語学の勉強のためアメリカに9ヵ月滞在した遠藤直紀は、そこでパソコンを使ってインターネットやEメールを駆使する人たちをみてカルチャーショックを受けた。アクセンチュアに勤務していた先輩たちと会社を立ち上げるが、見事に失敗する。自分で800万円を集めて社長となり、残った4人で企業のホームページのコンサルを始めた。会社が飛躍するきっかけとなったのは、なんと書籍の出版だった。
ホームステイ先で受けた衝撃で
選んだ就職先はコンピュータ関連
大学時代、スキンダイビング部に入っていた遠藤直紀は、世界のダイビングスポットに潜りに行った。ダイビング旅行で感じていたのは、「英語が通じない」ということだった。
大学3年も終わろうとしていたが、他の学生のようにリクルートスーツに身を包んで、本当に入りたい会社かどうかもよく分からないのに、面接で「是非とも入社したい」などと言う気になれなかった。「それより何かスキルを身につけることだ」と考えた遠藤は、語学を学ぶため大学4年の4月からアメリカに渡った。

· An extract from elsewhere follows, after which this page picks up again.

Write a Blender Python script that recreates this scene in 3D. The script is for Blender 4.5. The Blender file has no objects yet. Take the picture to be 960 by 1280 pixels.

コロラドスクールオブマインズという鉱山など資源開発専門の大学で7ヵ月学んだ。ホームステイ先は、父親が書店員、母親はパートで働いている、どちらかといえば貧しい家庭だった。そこで遠藤は衝撃を受ける。その貧しい家庭がパソコンを購入したのだ。1996年のことで、Eメールやインターネットをするためだという。日本ではそんな使い方が一般化していないときである。大学の友人たちも、Eメールによる会話はもちろん、日常的にコンピュータを駆使していた。
12月に日本に帰ってきて、卒論を仕上げ、就職活動を開始したのは2月だった。英語もできるし、なんとかなるだろうと甘く考えていたが、当然、まともな会社の入社試験は終わっている。仕方なく第2新卒を募集している会社を探した。アメリカでの経験からコンピュータを学びたかった遠藤は、ソフトウエアの会社に入社した。
当初、仕事は面白かったが、やっている仕事はある1部分の開発であり、全体像が見えない。自分が何を創っているのかが分からないのだ。これは辛かった。1年半勤め、そこを辞めた。
先輩たちと会社立ち上げ、失敗
3000万円の借金背負い社長に
転職先はアクセンチュア(当時アンダーセン・コンサルティング)だった。あるプロジェクトに配属されたのだが、ここでの仕事は面白かった。
「面白い会があるから行ってみないか」
辞めるつもりなどまったくなかった遠藤に転機が訪れるのは、先輩の誘いがきっかけだった。